Flying a small aircraft over volcanoes, cloud forest and jungle airstrips is one of the most rewarding ways to see Costa Rica — and it only works when discipline comes before everything. Here is how we protect every seat.

Costa Rica is a country of mountains that make their own weather, of airstrips carved into the trees, of coasts reached only from the air. That geography is exactly why our routes are so beautiful — and exactly why every flight is planned conservatively, flown by seasoned crews, and cancelled without hesitation the moment conditions aren't right.
We would rather delay you on the ground than push a marginal flight. Every person on board — including our own crew — is going home tonight. That is the standard, on every leg, every day.
Mountain flying to short airstrips is a specialty, not a routine. Our captains train for it, are current on it, and fly it hundreds of times a year.
Our commanders hold professional licences and log substantial hours before they ever fly a full cabin over the mountains. Turboprop time and terrain experience are prerequisites, not perks.
Skills fade without practice, so ours don't get the chance to. Crews return for recurrent checks, emergency-procedure drills and proficiency reviews on a regular cycle — long before any requirement lapses.
From the winds that funnel through the Talamanca range to the sea breeze at Tamarindo and the tight approach into Drake Bay, our pilots know each destination's character — the good-weather windows, the tricky ones, and the safe way in.
The Cessna 208B Grand Caravan is the workhorse of tropical aviation for a reason — rugged, single-engine simplicity built to operate from short, rough strips. We keep ours to a structured maintenance program: scheduled inspections at defined intervals, tracked components, and nothing flying that isn't signed off.

Our aircraft fly under visual flight rules in daylight over the mountains. That means the sky itself is part of the plan — and the decision to go is made fresh, every single flight.
Clear visibility along the route, ceilings that keep terrain comfortably in sight, winds within limits for the destination strip, and a daylight window with margin to spare. If the forecast and the sky agree, we fly.
Low cloud over the passes, heavy rain squalls, gusty crosswinds at a short strip, or fading daylight. When any of these show up we delay, re-route or cancel — and we would rather do that than test a margin. It's the least glamorous decision in aviation, and the most important.

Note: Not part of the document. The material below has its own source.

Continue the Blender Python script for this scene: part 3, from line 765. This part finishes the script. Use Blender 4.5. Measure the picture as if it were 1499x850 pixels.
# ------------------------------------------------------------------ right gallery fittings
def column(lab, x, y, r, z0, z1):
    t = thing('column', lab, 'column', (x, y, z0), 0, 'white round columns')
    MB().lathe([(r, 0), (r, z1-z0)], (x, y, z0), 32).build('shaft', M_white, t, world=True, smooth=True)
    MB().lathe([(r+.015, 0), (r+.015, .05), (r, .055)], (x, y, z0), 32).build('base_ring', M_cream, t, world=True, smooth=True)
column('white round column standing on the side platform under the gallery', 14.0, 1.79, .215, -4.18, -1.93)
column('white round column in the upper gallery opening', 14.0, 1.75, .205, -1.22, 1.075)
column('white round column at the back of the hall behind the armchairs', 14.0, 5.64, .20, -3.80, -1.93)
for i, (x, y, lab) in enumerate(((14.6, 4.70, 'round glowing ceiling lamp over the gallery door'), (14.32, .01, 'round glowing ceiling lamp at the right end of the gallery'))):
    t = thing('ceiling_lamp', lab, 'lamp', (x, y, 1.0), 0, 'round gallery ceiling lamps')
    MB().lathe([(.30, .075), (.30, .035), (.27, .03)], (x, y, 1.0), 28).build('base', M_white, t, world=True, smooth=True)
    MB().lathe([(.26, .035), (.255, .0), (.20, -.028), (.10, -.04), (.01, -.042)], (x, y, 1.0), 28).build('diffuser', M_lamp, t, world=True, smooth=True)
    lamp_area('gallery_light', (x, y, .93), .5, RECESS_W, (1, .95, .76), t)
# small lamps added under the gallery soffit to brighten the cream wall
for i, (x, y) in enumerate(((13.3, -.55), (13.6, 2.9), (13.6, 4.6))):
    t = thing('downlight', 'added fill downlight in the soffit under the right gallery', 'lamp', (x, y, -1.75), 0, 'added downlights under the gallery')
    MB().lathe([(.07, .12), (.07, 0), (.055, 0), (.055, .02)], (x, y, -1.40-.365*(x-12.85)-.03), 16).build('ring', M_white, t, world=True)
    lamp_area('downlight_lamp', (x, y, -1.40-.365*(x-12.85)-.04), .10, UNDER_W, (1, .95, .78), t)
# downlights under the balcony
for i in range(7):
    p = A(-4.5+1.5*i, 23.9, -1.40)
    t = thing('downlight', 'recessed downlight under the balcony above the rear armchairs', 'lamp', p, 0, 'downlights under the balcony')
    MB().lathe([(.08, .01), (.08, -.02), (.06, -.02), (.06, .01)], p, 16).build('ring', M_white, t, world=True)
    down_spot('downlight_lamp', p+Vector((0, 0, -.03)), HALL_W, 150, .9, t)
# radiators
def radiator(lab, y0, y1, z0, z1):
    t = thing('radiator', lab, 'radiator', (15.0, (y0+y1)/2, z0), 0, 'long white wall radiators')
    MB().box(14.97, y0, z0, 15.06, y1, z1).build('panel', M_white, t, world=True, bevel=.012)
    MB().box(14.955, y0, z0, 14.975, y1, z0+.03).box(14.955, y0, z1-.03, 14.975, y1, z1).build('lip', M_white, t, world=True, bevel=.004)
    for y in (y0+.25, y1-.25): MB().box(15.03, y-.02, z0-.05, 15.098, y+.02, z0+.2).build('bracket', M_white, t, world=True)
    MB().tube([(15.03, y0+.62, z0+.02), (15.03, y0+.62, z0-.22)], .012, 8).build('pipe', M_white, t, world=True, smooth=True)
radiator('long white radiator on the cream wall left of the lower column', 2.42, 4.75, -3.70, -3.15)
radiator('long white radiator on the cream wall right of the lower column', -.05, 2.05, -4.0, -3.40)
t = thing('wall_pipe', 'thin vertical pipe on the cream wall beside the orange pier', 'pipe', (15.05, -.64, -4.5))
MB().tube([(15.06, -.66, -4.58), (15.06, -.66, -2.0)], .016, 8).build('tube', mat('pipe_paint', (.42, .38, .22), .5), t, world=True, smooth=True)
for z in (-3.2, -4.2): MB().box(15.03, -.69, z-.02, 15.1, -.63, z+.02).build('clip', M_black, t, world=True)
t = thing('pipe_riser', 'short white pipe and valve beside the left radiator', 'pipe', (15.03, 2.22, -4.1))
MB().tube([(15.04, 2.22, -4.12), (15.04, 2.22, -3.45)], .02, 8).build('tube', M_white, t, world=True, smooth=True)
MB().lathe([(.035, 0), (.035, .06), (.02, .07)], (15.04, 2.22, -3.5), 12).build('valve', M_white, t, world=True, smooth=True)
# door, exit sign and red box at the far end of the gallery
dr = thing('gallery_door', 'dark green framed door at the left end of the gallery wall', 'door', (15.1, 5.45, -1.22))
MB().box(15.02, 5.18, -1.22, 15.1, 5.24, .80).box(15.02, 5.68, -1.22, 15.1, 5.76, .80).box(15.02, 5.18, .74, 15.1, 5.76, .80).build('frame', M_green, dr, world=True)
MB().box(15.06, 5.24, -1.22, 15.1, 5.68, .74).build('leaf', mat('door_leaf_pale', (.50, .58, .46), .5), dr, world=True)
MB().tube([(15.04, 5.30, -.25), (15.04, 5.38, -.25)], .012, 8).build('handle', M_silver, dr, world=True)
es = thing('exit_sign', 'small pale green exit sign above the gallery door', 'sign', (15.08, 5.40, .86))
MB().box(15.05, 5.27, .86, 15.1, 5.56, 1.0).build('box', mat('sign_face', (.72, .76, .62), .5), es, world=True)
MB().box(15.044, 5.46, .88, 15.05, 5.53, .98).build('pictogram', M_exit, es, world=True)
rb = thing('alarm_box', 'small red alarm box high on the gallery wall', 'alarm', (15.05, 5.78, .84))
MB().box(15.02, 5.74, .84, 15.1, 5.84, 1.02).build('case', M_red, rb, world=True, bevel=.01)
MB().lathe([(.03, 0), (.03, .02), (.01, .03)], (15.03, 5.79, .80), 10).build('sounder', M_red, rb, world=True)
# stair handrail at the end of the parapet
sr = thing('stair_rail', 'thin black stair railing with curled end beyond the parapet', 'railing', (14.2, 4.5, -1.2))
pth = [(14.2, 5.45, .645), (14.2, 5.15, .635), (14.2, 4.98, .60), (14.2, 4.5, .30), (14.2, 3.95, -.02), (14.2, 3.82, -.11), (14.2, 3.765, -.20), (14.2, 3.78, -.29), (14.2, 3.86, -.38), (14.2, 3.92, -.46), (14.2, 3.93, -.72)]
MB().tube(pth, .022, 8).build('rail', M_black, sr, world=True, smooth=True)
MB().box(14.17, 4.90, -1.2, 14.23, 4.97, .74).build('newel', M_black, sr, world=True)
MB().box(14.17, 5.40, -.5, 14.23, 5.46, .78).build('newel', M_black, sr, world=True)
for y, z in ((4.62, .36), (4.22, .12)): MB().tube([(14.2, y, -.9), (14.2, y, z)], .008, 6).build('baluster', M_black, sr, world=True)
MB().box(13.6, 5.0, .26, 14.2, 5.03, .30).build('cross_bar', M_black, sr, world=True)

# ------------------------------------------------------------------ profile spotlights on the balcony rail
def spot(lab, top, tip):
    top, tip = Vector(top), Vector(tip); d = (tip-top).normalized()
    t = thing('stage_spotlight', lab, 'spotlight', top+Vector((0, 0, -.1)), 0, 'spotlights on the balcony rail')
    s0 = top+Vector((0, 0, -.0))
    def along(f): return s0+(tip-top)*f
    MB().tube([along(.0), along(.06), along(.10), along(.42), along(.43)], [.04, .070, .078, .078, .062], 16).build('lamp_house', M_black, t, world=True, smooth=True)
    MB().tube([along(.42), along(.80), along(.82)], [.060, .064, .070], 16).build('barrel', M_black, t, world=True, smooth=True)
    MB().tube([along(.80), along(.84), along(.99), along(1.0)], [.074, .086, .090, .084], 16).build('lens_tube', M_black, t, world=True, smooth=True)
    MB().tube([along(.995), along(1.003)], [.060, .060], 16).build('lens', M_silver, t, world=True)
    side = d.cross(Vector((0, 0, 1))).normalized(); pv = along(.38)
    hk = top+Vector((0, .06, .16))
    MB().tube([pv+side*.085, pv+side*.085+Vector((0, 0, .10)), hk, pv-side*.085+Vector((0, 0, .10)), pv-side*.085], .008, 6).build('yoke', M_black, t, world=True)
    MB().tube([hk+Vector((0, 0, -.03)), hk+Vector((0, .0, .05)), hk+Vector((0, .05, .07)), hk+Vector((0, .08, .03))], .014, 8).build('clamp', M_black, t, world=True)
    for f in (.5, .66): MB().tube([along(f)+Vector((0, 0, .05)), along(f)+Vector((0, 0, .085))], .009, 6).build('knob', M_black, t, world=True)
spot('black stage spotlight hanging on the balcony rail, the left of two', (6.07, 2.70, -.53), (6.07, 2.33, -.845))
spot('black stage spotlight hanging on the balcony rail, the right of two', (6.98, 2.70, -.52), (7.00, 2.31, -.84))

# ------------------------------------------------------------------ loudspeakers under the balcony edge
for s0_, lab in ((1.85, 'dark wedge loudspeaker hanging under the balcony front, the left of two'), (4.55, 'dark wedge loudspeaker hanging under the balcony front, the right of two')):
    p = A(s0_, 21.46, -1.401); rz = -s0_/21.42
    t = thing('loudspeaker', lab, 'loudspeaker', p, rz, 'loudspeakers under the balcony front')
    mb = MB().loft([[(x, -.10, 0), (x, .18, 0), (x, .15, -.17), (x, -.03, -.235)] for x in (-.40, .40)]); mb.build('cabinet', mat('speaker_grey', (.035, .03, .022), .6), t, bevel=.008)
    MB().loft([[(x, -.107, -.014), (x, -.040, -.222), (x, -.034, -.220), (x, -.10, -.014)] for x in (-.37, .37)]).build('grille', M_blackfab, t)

Domestic aviation in Costa Rica is regulated by the national civil aviation authority — the Dirección General de Aviación Civil (DGAC), part of Aviación Civil. Certification, operating standards, crew licensing and maintenance oversight all fall under that framework, and it aligns with the international best practices set by ICAO.
Beyond meeting the rules, we hold ourselves to our own operating discipline: conservative margins, thorough documentation and a culture where anyone — pilot, mechanic or dispatcher — can stop a flight.
Small aircraft are precise machines, and a few things we ask of passengers are what keep them precise. None of it takes long — all of it matters.
On a 12-seat aircraft, weight and balance isn't paperwork — it's physics. We ask for the accurate weight of every passenger and bag so the captain can load the cabin correctly and keep the aircraft within its centre-of-gravity limits. Please answer honestly; it's one of the most important numbers of the day.
Before every departure your crew walks you through seatbelts, exits, and what to do in the unlikely event you need it. It only takes a minute — give it your attention, and ask if anything isn't clear.
Every bag is weighed, tagged and stowed in the aircraft's cargo areas so nothing shifts in flight. Carry-on is limited to one small personal item; please pack liquids and restricted items per the guidance we send with your booking.
Every SANSA flight is planned, flown and maintained to the standard this terrain demands — so all that's left for you is the view.